Sarah Cameron’s translation and direction of Jon Fosse’s A Summer Day, presented by Rattlestick Playwrights Theater at the Cherry Lane Theatre, unveils the psychological maelstrom which destroys the life of a man and a woman. Starting with two women in a little house by the sea, step by step the play washes us towards the autumn sea and buries us under the freezing cold of the seashore.
It is a pleasantly warm summer day when the Friend of the main character (referred to as the Woman) visits her in the house where she has lived since her husband and she first moved there many years ago. With her friend questioning her perpetual obsession with the view outside the window, we begin to wonder why the woman appears so disoriented, so fragile. The Woman cowers in confusion with the incessant voice of her friend, and yet continues to be fixated by something outside. We begin to wonder: is she waiting for something to appear? As it turns out, only when the friend leaves is the woman truly liberated, as she begins to search back to the autumn of her past, when she lived as a young woman with her husband.
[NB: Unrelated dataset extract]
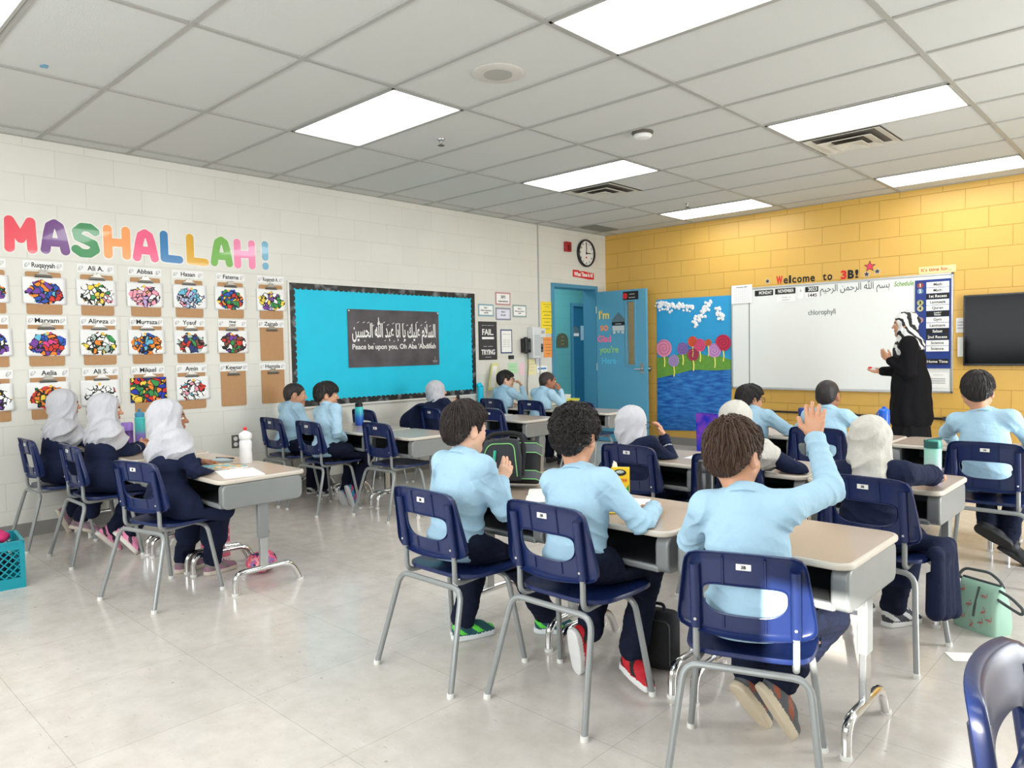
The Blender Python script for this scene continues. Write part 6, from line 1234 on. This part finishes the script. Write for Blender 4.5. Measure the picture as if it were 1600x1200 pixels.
# ---- lunch bag on the desk
t=thing('lunch_bag','black and grey lunch bag with bright green piping, open on the desk','bag',(3.83,-6.06,TZ+.02),math.radians(30))
M_lb=M('bag_black',(26,27,30),.85,bump=.3,scale=400); M_lg=M('bag_grey',(92,96,102),.8,bump=.3,scale=300); M_pg=M('piping_green',(140,214,130),.5)
tilt=Matrix.Rotation(math.radians(-14),3,'X')
b=MB(); b.box(-.11,.13,-.075,.075,0,.20,rot=tilt); b.build('bag_body',M_lb,t,bevel=.018,bseg=3)
for z0,z1 in ((.015,.055),(.14,.185)):
    k=MB(); k.box(-.09,.132,-.0775,-.073,z0,z1,rot=tilt); k.box(.128,.1325,-.07,.07,z0,z1,rot=tilt); k.build('grey_panel',M_lg,t,bevel=.002)
    k=MB(); [k.tube([tilt@Vector((-.09,-.079,z)),tilt@Vector((.133,-.079,z)),tilt@Vector((.133,.07,z))],.0022,6) for z in (z0,z1)]; k.build('piping',M_pg,t)
k=MB(); fl=[Vector((-.13,-.085,.02)),Vector((-.125,-.10,.15)),Vector((-.10,-.09,.22)),Vector((0,-.07,.235)),Vector((.06,-.06,.225)),Vector((.075,-.085,.14)),Vector((.07,-.09,.03))]; k.tube([tilt@p for p in fl],.012,10,fil=.05); k.build('zip_edge',M_lb,t)
k=MB(); k.prism([(-.125,.02),(.07,.03),(.075,.14),(.06,.222),(0,.23),(-.1,.215),(-.122,.15)],-.105,-.085); k.build('flap',M('bag_mesh',(50,54,58),.7),t,bevel=.006)
k=MB(); k.tube([(-.11,-.107,.04),(-.105,-.108,.15),(-.08,-.108,.2),(.04,-.107,.205),(.055,-.107,.05)],.0025,6,fil=.03); k.build('flap_piping',M_pg,t)
k=MB(); k.tube([(-.05,-.108,.17),(-.06,-.112,.08)],.007,8); k.build('zip_pull',M('pull_teal',(60,190,150),.4),t); k=MB(); k.tube([tilt@Vector(p) for p in ((-.06,0,.2),(-.05,0,.235),(.05,0,.24),(.07,0,.2))],.007,8,fil=.03); k.build('handle',M_lb,t)
t=thing('pencil_case','black pencil case with small green squares, left of the lunch bag','case',(3.60,-6.10,TZ),math.radians(20)); b=MB(); b.box(-.07,.09,-.04,.04,0,.12); b.build('case_body',M_lb,t,bevel=.015,bseg=3); b=MB(); [b.box(x,x+.014,-.0425,-.04,z,z+.014) for x,z in ((.02,.06),(.045,.06),(.032,.04),(.02,.026),(.045,.026))]; b.build('green_squares',M('square_green',(110,220,80),.5),t,smooth=False)
# ---- floor bags
t=thing('lunch_box','black lunch box with rounded corners on the floor between the nearest chairs','bag',(4.63,-6.10,0),math.radians(12)); b=MB(); b.box(-.10,.12,-.045,.045,.003,.24); b.build('case_body',M_lb,t,bevel=.03,bseg=4); b=MB(); b.tube([(-.08,-.046,.03),(-.08,-.046,.21),(.10,-.046,.21),(.10,-.046,.03)],.003,6,fil=.03,closed=False); b.build('zip',M('zip_dark',(60,60,62),.4),t); b=MB(); b.tube([(-.05,0,.238),(-.045,0,.262),(.06,0,.262),(.065,0,.238)],.007,8,fil=.02); b.build('handle',M_lb,t)
t=thing('lunch_tote','mint green lunch tote printed with pink flamingos, dark strap handles','bag',(5.545,-4.80,0),math.radians(-24))
mm=M('mint_nylon',(156,196,176),.6,var=.08,scale=10,bump=.5,bscale=9)
n=12; vs=[];fs=[]
prof=[(0,.098,.062),(.03,.102,.066),(.08,.10,.064),(.14,.096,.055),(.19,.09,.035),(.215,.088,.014)]
for z,hx,hy in prof:
    for (px,py) in rrect(-hx,hx,-hy,hy,min(hy*.6,.02),3): vs.append((px,py,z))
m_=len(vs)//len(prof)
for i in range(len(prof)-1):
    for k in range(m_): fs.append((i*m_+k,i*m_+(k+1)%m_,(i+1)*m_+(k+1)%m_,(i+1)*m_+k))
fs+=[tuple(range(m_-1,-1,-1)),tuple((len(prof)-1)*m_+k for k in range(m_))]
MB().add(vs,fs).build('tote_body',mm,t,angle=1.0)
M_strap=M('strap_slate',(72,80,82),.7)
k=MB(); k.tube([(-.088,0,.218),(.088,0,.218)],.006,8); k.tube([(.01,-.033,.2),(.008,-.062,.11),(.006,-.067,.07)],.005,8); k.build('zip_strip',M_strap,t)
k=MB(); k.tube([(.085,-.012,.2),(.15,-.03,.19),(.2,-.03,.155),(.19,-.02,.125),(.14,-.02,.14),(.088,-.03,.165)],.0065,8,fil=.025); k.build('strap',M_strap,t); k=MB(); k.tube([(-.085,.012,.2),(-.13,.02,.205),(-.12,.05,.24),(.0,.05,.25),(.06,.03,.23),(.088,.012,.21)],.0065,8,fil=.025); k.build('strap',M_strap,t)
rs=random.Random(3); k=MB()
for (x,z,a) in ((-.06,.17,.2),(.04,.165,-.3),(-.02,.115,.1),(.05,.10,.5),(-.05,.055,-.4),(.04,.05,.2),(.0,.03,.9),(.075,.07,-.2)):
    y=-np.interp(z,[p_[0] for p_ in prof],[p_[2] for p_ in prof])-.0025; c,s=math.cos(a),math.sin(a); Q=lambda u,v: (x+u*c-v*s,y-.0005,z+u*s+v*c)
    k.tube([Q(-.014,0),Q(0,.003),Q(.010,0)],[.002,.0055,.002],6); k.tube([Q(.008,.002),Q(.014,.010),Q(.008,.018),Q(.012,.022)],.0015,5); k.tube([Q(-.002,-.003),Q(-.003,-.022)],.0009,4)
k.build('flamingo_print',M('flamingo_pink',(186,112,110),.7),t,smooth=False)
t=thing('backpack_small','small bag with a pink, orange and navy triangle pattern lying under the front left desk','bag',(2.16,-6.50,0),math.radians(-25))
mt,nt,p=nodes('triangle_print'); tc=nt.nodes.new('ShaderNodeTexCoord'); v=nt.nodes.new('ShaderNodeTexVoronoi'); v.inputs['Scale'].default_value=38; v.distance='CHEBYCHEV'; nt.links.new(tc.outputs['Object'],v.inputs['Vector']); sp=nt.nodes.new('ShaderNodeSeparateColor'); nt.links.new(v.outputs['Color'],sp.inputs[0]); rp=nt.nodes.new('ShaderNodeValToRGB'); rp.color_ramp.interpolation='CONSTANT'; e=rp.color_ramp.elements; e[0].color=(*lin((232,84,120)),1); e[1].position=.28; e[1].color=(*lin((44,48,86)),1)
for q,c in ((.5,(238,120,110)),(.68,(150,110,170)),(.85,(240,160,170))): kk=e.new(q); kk.color=(*lin(c),1)
nt.links.new(sp.outputs[0],rp.inputs[0]); nt.links.new(rp.outputs[0],p.inputs['Base Color']); p.inputs['Roughness'].default_value=.7
S=SDF(); S.ell((0,0,.055),[.115,.085,.055],None,.01); S.ell((.03,.02,.08),[.08,.06,.05],None,.04); S.fn(lambda P,d: np.maximum(d-wob(P,45,2)*.007,-(P[:,2]-.002))); build_sdf('bag_body',S,.007,mt,t)
k=MB(); k.tube([(-.09,-.04,.05),(-.16,-.06,.03),(-.19,-.02,.012),(-.13,.02,.012),(-.1,.01,.03)],.006,8,fil=.03); k.build('strap',M_black,t)
t=thing('storage_box','pink and red striped box standing under the front left desk row','box',(1.60,-6.52,0),math.radians(4)); b=MB(); b.box(-.08,.08,-.06,.06,0,.24); b.build('box_body',M('box_rose',(206,96,120),.6),t,bevel=.006); b=MB(); [b.box(-.081,.081,-.0615,.0615,.03+.05*i,.045+.05*i) for i in range(4)]; b.build('stripes',M('stripe_light',(232,176,186),.6),t,smooth=False)
# ---- teal crate at the left edge
t=thing('milk_crate','teal plastic crate with a lattice side, full of belongings, at the left edge','crate',(1.20,-7.68,0),math.radians(-6)); M_cr=M('crate_teal',(16,150,166),.4)
b=MB(); hx,hy,hz=.165,.165,.265
for s in (-1,1):
    b.box(-hx,hx,s*hy-.006,s*hy+.006,0,.06); b.box(-hx,hx,s*hy-.006,s*hy+.006,hz-.045,hz); b.box(s*hx-.006,s*hx+.006,-hy,hy,0,.06); b.box(s*hx-.006,s*hx+.006,-hy,hy,hz-.045,hz)
    for q in (-1,1): b.box(s*hx-.018,s*hx+.008,q*hy-.018,q*hy+.008,0,hz)
    b.box(-hx-.008,hx+.008,s*hy-.009,s*hy+.009,hz-.008,hz+.004); b.box(s*hx-.009,s*hx+.009,-hy,hy,hz-.008,hz+.004)
b.box(-hx,hx,-hy,hy,0,.008); b.build('crate_frame',M_cr,t,smooth=False)
b=MB()
for s in (-1,1):
    for i in range(-4,8):
        for dr in (1,-1):
            x0=-hx+.04*i; x1=x0+.16; z0,z1=(.06,.22) if dr>0 else (.22,.06)
            a0=max(0,(-hx-x0)/.16); a1=min(1,(hx-x0)/.16)
            if a1<=a0: continue
            p=(x0+.16*a0,z0+(z1-z0)*a0); q=(x0+.16*a1,z0+(z1-z0)*a1)
            b.tube([(p[0],s*hy,p[1]),(q[0],s*hy,q[1])],.0042,5); b.tube([(s*hx,p[0],p[1]),(s*hx,q[0],q[1])],.0042,5)
b.build('lattice',M_cr,t,smooth=False); b=MB(); b.box(.02,.1,-hy-.0085,-hy-.006,.015,.045); b.box(hx+.006,hx+.0085,-.04,.04,.015,.045); b.build('sticker',M_paper,t,smooth=False)
S=SDF(); S.ell((0,0,.13),[.13,.13,.10],None,.02); S.fn(lambda P,d: d-wob(P,50,1)*.012); o=build_sdf('belongings',S,.012,M('dark_cloth',(40,44,70),.8),None); o.location=(1.20,-7.68,.012); tag(o,'dark bundled clothes inside the teal crate','clothes')
S=SDF(); S.ell((0,0,0),[.11,.08,.035],None,.02); S.fn(lambda P,d: d-wob(P,70,4)*.012); o=build_sdf('folded_cloth',S,.009,M('magenta_cloth',(206,40,110),.75),None); o.location=(1.235,-7.65,.285); tag(o,'magenta cloth bulging over the top of the teal crate','clothes')
# jacket hung on the leaning girl's chair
We return to the past with the Younger Woman and her husband (the Man) on stage, while the Older Woman stands by, watching the interactions, and at times even taking a passive part in it. The Woman and her husband have moved to the countryside because the husband—a loner—finds city-life to be nerve-wracking. However, when the Man continues to be anxious, the Woman begins to question whether she, or something within his mind, is the cause of his misery. But the Woman refuses to understand her husband or the sea, which so soothes his anxiety and excites his languidness, because she is afraid. Underneath all the playful tete-a-tete, the Woman and her husband remain in a tug-of-war in which one side hopes to pull the other over: the Woman wants her husband to remain home and spend time with her (outside of the realm of the unknown, which she fears), while the Man wants his wife to understand him (and the part of him that scares her) by going out into the sea.
By the end, it became clear that the woman and the man are one in the same, both wishing for each other to appreciate their values and never seeing those wishes come true. The “inexplicable anxiety” of both parties is hidden behind the facade of happiness, until it finally empties out in moments least expected. Beneath everything, there is always unhappiness at the present state of being and a desire for change in each other rather than themselves. Never would the Woman have imagined that the uncomfortable cycle of going out to the sea and coming back home would end. It is only when the Woman discovers the neatly folded clothes in the Man’s bedroom does she realize that he is saying “goodbye.”
In the end, is the woman more afraid of the turbulent waters that have threatened to topple her before, even more so than her love for her husband? If she really loves her husband, why does she urge him to go out, on that autumn day? It turns out that she, too, is confounded by her own suspicion of her husband’s mental illness, and wants to suppress it, even if it hurts her. This is why she goes back repeatedly, either to welcome her friend or bring her friend back home when she foresees that something evil is brewing in air.
The euphoria in the last scene occurs only when her last bond to society, symbolized by her friend, leaves her alone. Only then could she open the window once more and feel herself be a person again. But because of this, she lives in the past, and no longer in the present.